Since the news of 4-year-old Noah Cuatro’s death broke earlier this month, Los Angeles County officials and local media have latched onto a similar theme: that the sparsely populated Antelope Valley region is particularly dangerous for children.
In the past six years, the high-desert area encompassing the cities of Lancaster and Palmdale has been wracked by two other high-profile cases in which children died at the hands of their parents.
The Antelope Valley was home to the highest child-maltreatment rates in Los Angeles County for children ages 0 to 5, according to an analysis conducted by the Children’s Data Network in 2015. But is it really home to more of the county’s most tragic child deaths: those caused by abuse or neglect after a family’s risk was known to the county?

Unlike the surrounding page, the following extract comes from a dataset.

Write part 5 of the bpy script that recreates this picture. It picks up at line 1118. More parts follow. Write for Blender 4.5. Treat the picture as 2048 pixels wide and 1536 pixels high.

“We know that child abuse occurs in families regardless of demographics or geography, whether they’re rich or poor, urban or rural,” said Department of Children and Family Services (DCFS) Director Bobby Cagle last week at a meeting of the L.A. County Board of Supervisors. “However, in the Antelope Valley, we face unique challenges such as fewer community-based resources in the region, inaccessibility due to transportation constraints, a limited pipeline for potential staff, and higher staff turnover and less experienced workers.”
Data provided to The Imprint by DCFS shows that child fatalities occur in the county in a way that doesn’t conform to any simple narrative. While some areas see higher numbers of children who were known to the child welfare system being killed at the hands of their caregivers, the Antelope Valley does have a disproportionate number of such tragedies given its relatively small child population.
The number of children who die at the hands of their parent or caregiver is trending down over the past 10 years. In 2010, there were 44 such deaths, including 31 in which DCFS had some prior contact with a child. In 2018, there were 19 child deaths —11 of which involved prior contact with a family before the tragedy, according to data provided by DCFS.
From 2015 to 2018 densely populated South L.A. had 20 child deaths involving children known to the system who were killed by caregivers. The second-leading area, with 12 deaths, is the South Bay, which includes Long Beach, parts of South L.A. and wealthy coastal communities like Manhattan Beach. The Antelope Valley, with 11, ranks third.
The DCFS data on child deaths in L.A. County was provided according to service planning areas (SPAs), a way in which the county’s public health department divvies up L.A.’s roughly 10 million residents into eight geographic regions. Each SPA corresponds with a different part of the county and varies widely by population; SPA 1, which covers the Antelope Valley, has a population of 390,938, while SPA 6 counts nearly three times that: 1,030,078.
Even though SPA 1 does not have the highest overall number of children killed by parents and caregivers in the county, it has a lower child population. According to a 2014 population estimate by the L.A. County Department of Public Health, the Antelope Valley had about 109,000 children living there. In SPA 6, which includes most of South L.A., there are about 309,000 children and about 342,000 children in SPA 8, representing the county’s South Bay.
Given its lower population, Antelope Valley’s 11 child deaths means that tragedy disproportionately strikes families there. But while the region is now attracting needed attention, children still die in awful ways in other parts of the county at a greater clip.
The parents of a 6-month-old Jacsun Manson admitted to police that their child had died in a South L.A. motel while they smoked methamphetamine and marijuana on New Year’s Eve. Adam Manson and Kiana Williams initially claimed their baby was missing, launching a national search through the National Center for Missing and Exploited Children.
Eventually, the parents admitted that after they failed to revive Jacsun through CPR, they packed the boy into a suitcase and threw it into a trash bin near the Baldwin Hills Crenshaw Plaza. Police searched the El Sobrante Landfill in Corona for the infant’s remains.
Prior to their arrest, the couple had been at the Upward Bound House, a Culver City transitional apartment program for families at risk of falling into homelessness. About a month and a half before the boy died, a case manager at the facility called DCFS, concerned about drug paraphernalia, cigarette butts and trash near the baby’s crib in their room.
Manson and Williams were later charged with one count of child abuse. The body of Jacsun still remains missing.
While Gabriel, Anthony and Noah are known across the county, it’s a safe bet that many fewer know Jacsun’s name, too.
Daniel Heimpel contributed to this story.